“The
most beautiful things in the world cannot be seen or even touched, they must be
felt with the heart.” – Helen Keller
Today is Helen Keller Day,
proclaimed in 1980 by President Jimmy Carter in commemoration of the
anniversary of her birth (in Alabama) on this date in 1880. Author, political activist, and lecturer, she
was the first deaf-blind person to earn a Bachelor of Arts degree and a
longtime writer, first being published at age 12. The story of how teacher Anne Sullivan broke
through the isolation imposed by a near complete lack of language, allowing
Helen to blossom as she learned to communicate, is depicted in the wonderful
book, play and movie, The Miracle Worker.

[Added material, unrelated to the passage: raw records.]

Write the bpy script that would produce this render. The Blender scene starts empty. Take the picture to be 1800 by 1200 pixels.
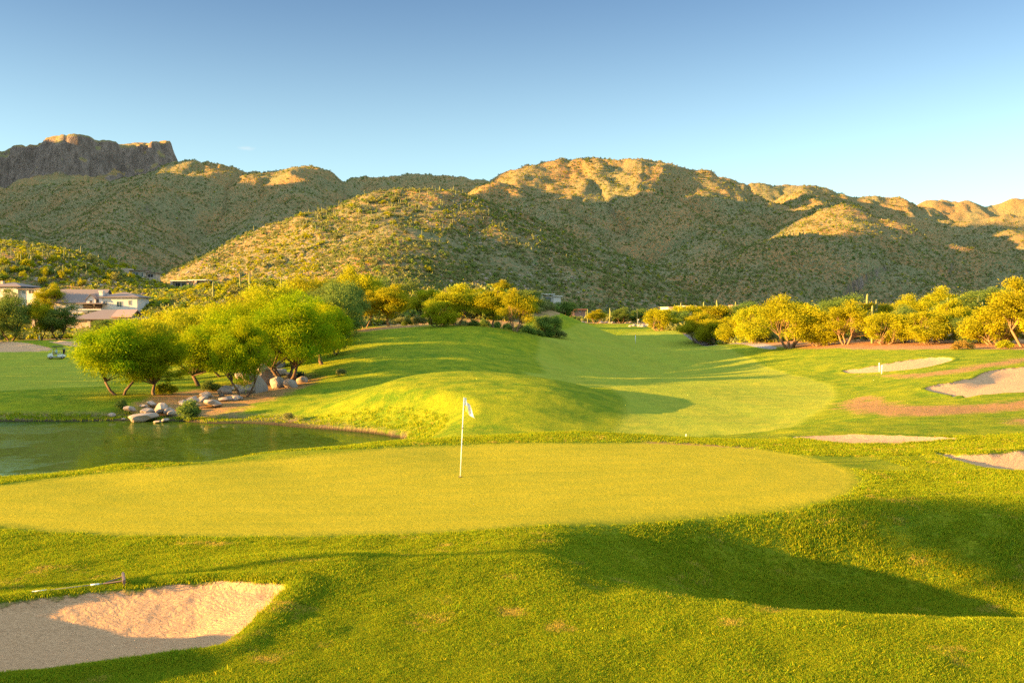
import bpy, bmesh, math, random
import numpy as np
from mathutils import Vector, Matrix
C = bpy.context.scene.collection
R = math.radians
F = 1750.0; HZ = 545.0; CAMZ = 5.0
TH = math.atan(55.0/F)
SUN_AZ = R(75)      # shadows run this far to the right of straight ahead
SUN_EL = R(9)
WATER = -2.6

# ------------------------------------------------------------------ noise
def _hash(ix, iy, s):
    h = (ix.astype(np.int64)*374761393 + iy.astype(np.int64)*668265263 + s*982451653) & 0x7fffffff
    h = ((h ^ (h >> 13))*1274126177) & 0x7fffffff
    return ((h ^ (h >> 16)) & 0xffff)/65535.0
def vnoise(x, y, s=0):
    ix = np.floor(x); iy = np.floor(y); fx = x-ix; fy = y-iy
    fx = fx*fx*fx*(fx*(fx*6-15)+10); fy = fy*fy*fy*(fy*(fy*6-15)+10)
    a = _hash(ix, iy, s); b = _hash(ix+1, iy, s); c = _hash(ix, iy+1, s); d = _hash(ix+1, iy+1, s)
    return (a*(1-fx)+b*fx)*(1-fy)+(c*(1-fx)+d*fx)*fy
def fbm(x, y, s=0, o=4):
    r = 0; w = .5; t = 0
    for i in range(o):
        r = r+w*vnoise(x, y, s+i*17); t += w; w *= .5; x = x*2.03+5.1; y = y*2.03+1.7
    return r/t
def sstep(a, b, x):
    t = np.clip((x-a)/(b-a), 0, 1); return t*t*(3-2*t)

# ------------------------------------------------------------------ terrain heights (metres; camera 5 m above the green)
CP = []
def cz(px, d, z): CP.append(((px-900)/F, math.log(d/30.), z))
for px in (-900, -200, 300, 900, 1500, 2000, 2700):
    cz(px, 9, .05); cz(px, 12.5, .05)
for px in (-900, -200, 300, 900): cz(px, 18, .05)
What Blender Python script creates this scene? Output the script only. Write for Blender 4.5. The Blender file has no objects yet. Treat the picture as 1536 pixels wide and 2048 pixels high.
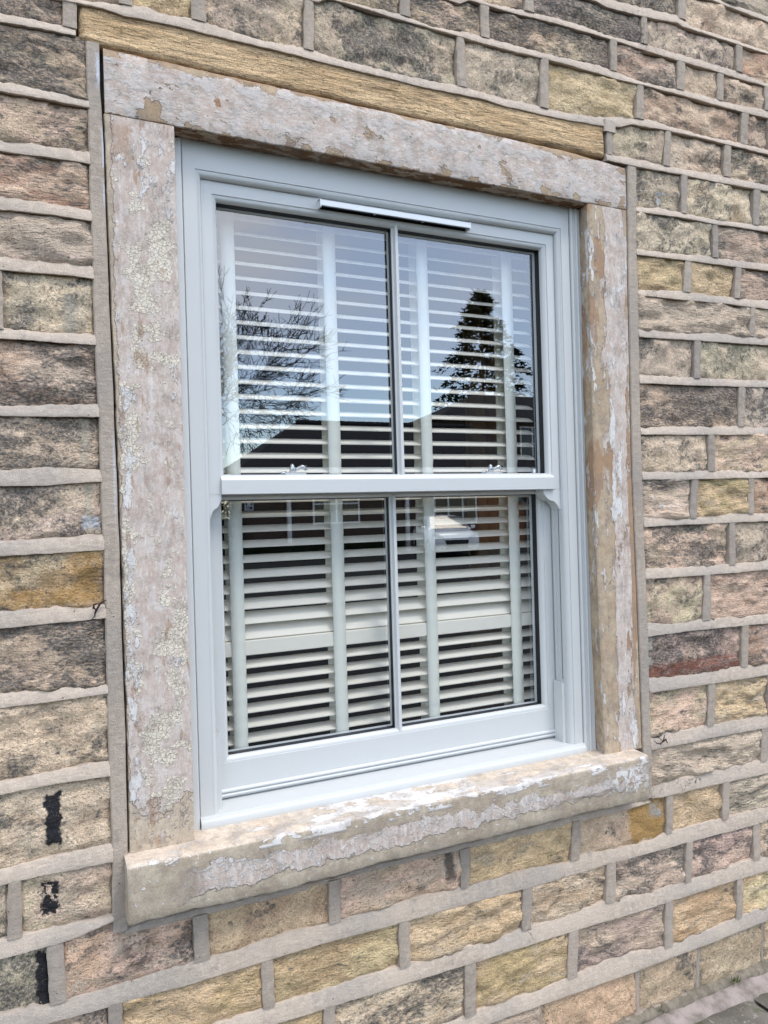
import bpy, math, random, json
import numpy as np
from mathutils import Vector, Matrix, Euler
rnd = random.Random(7)
sc = bpy.context.scene
COL = sc.collection

# ------------------------------------------------------------------ camera, sky, sun, exposure
cam_d = bpy.data.cameras.new('camera'); cam = bpy.data.objects.new('camera', cam_d); COL.objects.link(cam)
yaw, pitch, roll = 0.43492890, -0.00022573, -0.02854446
f_ = Vector((math.sin(yaw) * math.cos(pitch), math.cos(yaw) * math.cos(pitch), math.sin(pitch)))
r0 = Vector((math.cos(yaw), -math.sin(yaw), 0)); u0 = r0.cross(f_)
r_ = math.cos(roll) * r0 + math.sin(roll) * u0; u_ = -math.sin(roll) * r0 + math.cos(roll) * u0
cam.matrix_world = Matrix(((r_.x, u_.x, -f_.x, -0.304339), (r_.y, u_.y, -f_.y, -1.714869), (r_.z, u_.z, -f_.z, 0.720111), (0, 0, 0, 1)))
cam_d.sensor_fit = 'VERTICAL'; cam_d.sensor_height = 36.0; cam_d.lens = 1500 / 2048 * 36.0
cam_d.clip_start = 0.05; cam_d.clip_end = 800
sc.camera = cam

SUN_EL, SUN_AZ = math.radians(60), math.radians(150)   # azimuth from +Y, clockwise
world = bpy.data.worlds.new('World'); sc.world = world; world.use_nodes = True
wn = world.node_tree.nodes; wl = world.node_tree.links
for n in list(wn): wn.remove(n)
w_out = wn.new('ShaderNodeOutputWorld'); w_bg = wn.new('ShaderNodeBackground')
w_sky = wn.new('ShaderNodeTexSky'); w_sky.sky_type = 'NISHITA'; w_sky.sun_disc = False
w_sky.sun_elevation = SUN_EL; w_sky.sun_rotation = SUN_AZ; w_sky.dust_density = 0.6; w_sky.ozone_density = 2.6; w_sky.air_density = 1.0
w_hs = wn.new('ShaderNodeHueSaturation'); w_hs.inputs['Saturation'].default_value = 1.15; w_hs.inputs['Value'].default_value = 2.8
w_tc = wn.new('ShaderNodeTexCoord'); w_mp = wn.new('ShaderNodeMapping'); w_mp.inputs['Scale'].default_value = (1.0, 1.0, 2.6)
w_nz = wn.new('ShaderNodeTexNoise'); w_nz.inputs['Scale'].default_value = 1.7; w_nz.inputs['Detail'].default_value = 5; w_nz.inputs['Roughness'].default_value = 0.55
w_mr = wn.new('ShaderNodeMapRange'); w_mr.interpolation_type = 'SMOOTHSTEP'
w_mr.inputs[1].default_value = 0.40; w_mr.inputs[2].default_value = 0.66; w_mr.inputs[3].default_value = 0.45; w_mr.inputs[4].default_value = 0.95
w_mix = wn.new('ShaderNodeMix'); w_mix.data_type = 'RGBA'
CLOUD = (15.2, 15.4, 16.2, 1); w_mix.inputs[7].default_value = CLOUD
wl.new(w_sky.outputs[0], w_hs.inputs['Color']); wl.new(w_hs.outputs[0], w_mix.inputs[6])
wl.new(w_tc.outputs['Generated'], w_mp.inputs[0]); wl.new(w_mp.outputs[0], w_nz.inputs['Vector'])
w_sx = wn.new('ShaderNodeSeparateXYZ'); wl.new(w_tc.outputs['Generated'], w_sx.inputs[0])
w_el = wn.new('ShaderNodeMapRange'); w_el.interpolation_type = 'SMOOTHSTEP'; w_el.inputs[1].default_value = 0.02; w_el.inputs[2].default_value = 0.42; w_el.inputs[3].default_value = 0.16; w_el.inputs[4].default_value = 1.0   # the cloud deck thickens upwards
wl.new(w_sx.outputs[2], w_el.inputs[0]); w_mu = wn.new('ShaderNodeMath'); w_mu.operation = 'MULTIPLY'; wl.new(w_mr.outputs[0], w_mu.inputs[0]); wl.new(w_el.outputs[0], w_mu.inputs[1])
wl.new(w_nz.outputs[0], w_mr.inputs[0]); wl.new(w_mu.outputs[0], w_mix.inputs[0])
wl.new(w_mix.outputs[2], w_bg.inputs['Color']); w_bg.inputs['Strength'].default_value = 0.13
wl.new(w_bg.outputs[0], w_out.inputs['Surface'])

sun_d = bpy.data.lights.new('sun', 'SUN'); sun = bpy.data.objects.new('sun', sun_d); COL.objects.link(sun)
sun_d.energy = 1.5; sun_d.angle = math.radians(16); sun_d.color = (1.0, 0.93, 0.82)
sdir = Vector((math.sin(SUN_AZ) * math.cos(SUN_EL), math.cos(SUN_AZ) * math.cos(SUN_EL), math.sin(SUN_EL)))
sun.rotation_euler = sdir.to_track_quat('Z', 'Y').to_euler()
sun.location = sdir * 30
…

Inducted into the Alabama Women's
Hall of Fame in 1971, she was one of 12 inaugural inductees into the Alabama
Writers Hall of Fame in June 2015. Keller proved to the world that deaf people
not only could learn to communicate and that they could survive in the hearing
world, but to excel at anything they chose to do. “When we do the best that we can,” she said, “we
never know what miracle is wrought in our life, or in the life of another.”
She authored a dozen books and
hundreds of essays and other stories and inspired countless others. In 1964 she was a recipient of The Presidential
Medal of Freedom, one of the nation’s highest honors.
“I seldom think about my limitations,
and they never make me sad,” Keller said. “Perhaps there is just a touch of yearning at
times; but it is vague, like a breeze among flowers.” She died in 1968.